We really appreciate your help,we want to ask one more question, how to disallow interrupts/task switches in vision sdk?

Thanks and Regards,
Liuke

Hi Piyali Goswami
Thank your for your help,we disallow interrupts/task switches but the test result is still the same.We run the same algorithm on C6678,1GHZ -O3 optimize ,code in L2, data in L3 RAM and the algorithm consumes 12.6ms. But the same algorithm runs on dm8148's dsp which is 750MHZ it only consumes 14ms.It shows that the c674x has better proformance than c66x if running on the same frequence. Coud you give us some advise on how to get the reason for this? Is there something wrong with my config?

Below is our test record:
1 [C6678, 1000MHZ，-O3，code L2 RAM,data L3 RAM]: 12.6ms
2 [TDA2X-C66x，750MHZ，-O3，code L2 RAM,data DDR-533MHZ]: 17.5ms
3 [TDA2X-C66x，600MHZ，-O3，code L2 RAM,data DDR-533MHZ]: 21.8ms
4 [DM8148-C674X,750MHZ，-O3，code DDR-533MHZ,data DDR-533MHZ]:14ms

Thanks and Regards,
Liuke

Hi,

Both DSPs instruction set is slightly different. So it is not guaranteed to produce identical machine code by compiler for both DSP versions. As a first doubt can you please check/compare the software pipeline information (generated by compiler) of inner most loop of your test code? That will tell whether core loop is scheduled identically or differently.  

Regards

Deepak Poddar

Hi Deepak Poddar:

Thanks for your help. We have compared the.se66 files and se674 files generated by the compiler. The pipeline information of the software is found to be the same. We found that the instructions were different, but we didn't know much about them. Because of the algorithm code provided by our customers, we can not optimize it by changing the code structure. Can you give us some suggestions to find out the reasons? In some specific code, the performance of C66X is worse than that of C674X?

Hi,

It is difficult to tell the exact reason unless we compile the code and run the code to analyze each portion carefully.

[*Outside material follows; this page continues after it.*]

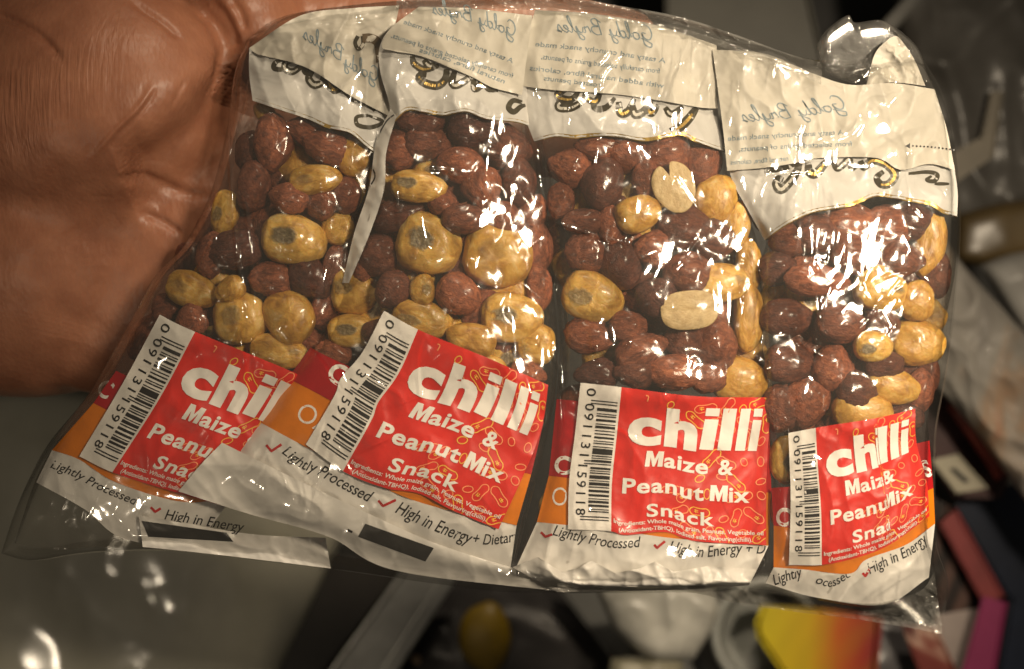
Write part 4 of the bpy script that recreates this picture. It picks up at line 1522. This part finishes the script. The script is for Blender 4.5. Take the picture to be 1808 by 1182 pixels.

At this juncture what can be suggested is that there could be two reasons for this mismatch

1) compiler code generated for both platform itself are different.

2) cache, or other peripheral is making code to run on C66x based soc.

you need to first nail down the reason between #1, and #2.

For #1 -- > you can generate assembly file for both the platform, and calculate the estimated cycle to be consumed for both the DSP on paper. assembly file gives the scheduled cycle estimate for each software pipelined loop. Most of the cycle in general is consumed in loops. So roughly cycle can be calculated on paper by just looking generated assembly file. No need to run the code for this analysis. If you find that there is mismatch in calculated cycle for both DSP then we have to analyze the assembly code of each loop. In this case please share the generated assembly file if the estimated cycles are different for both DSP. we can do analysis of assembly file if you are not able to find the reason.

For #2 --> if you find that estimated cycles for both DSP is same by #1 experiment. Then you can run the code by keeping all the input and output data in L1D/L2D/DDR and analyze the consumed cycle for both the DSPs. By keeping the input and output in L1D, cache related penalties are skipped and you should see same cycle consumption for both the DSPs, and it should be close to theoretical estimate number as it was estimated in #1 exercise. Then you can try getting cycle consumed by keeping all data in L2D/DDR, and then if you see that cycle consumed are different then its cache/peripheral level setting which is making both of the DSP behave differently.

if you are nail down to some closer reason (#1 or #2) then we can investigate further from there.

Thanks

Deepak Poddar

Hi,

Looks like for both DSP, software scheduling is same. which is "Total cycles (est.)         : 8 + trip_cnt * 4 ". Please check for "SOFTWARE PIPELINE INFORMATION" in attached file. So on flat memory loop is expected to take equal cycle for both the DSP. So this indicates that you have to do exp #2 as suggested in previous post, to nail down peripheral related difference.

You may go though various tutorial available for C6x DSP, such as www.ti.com/.../sprui04b.pdf

 

Now as a general observation, this loop can be further optimized for better cycle consumption. And those optimization is applicable for both DSPs.

Regarding current observation of higher cycle on C66x, can you please check the cycles consumed by keeping input and output in L1D.

Deepak

Hi Piyali
Sorry for the delays. Thank you very much for your help. Our leader decided to put the project on hold because we failed to complete the task within the deadline of the customer. Anyway, we would like to thank you for your help.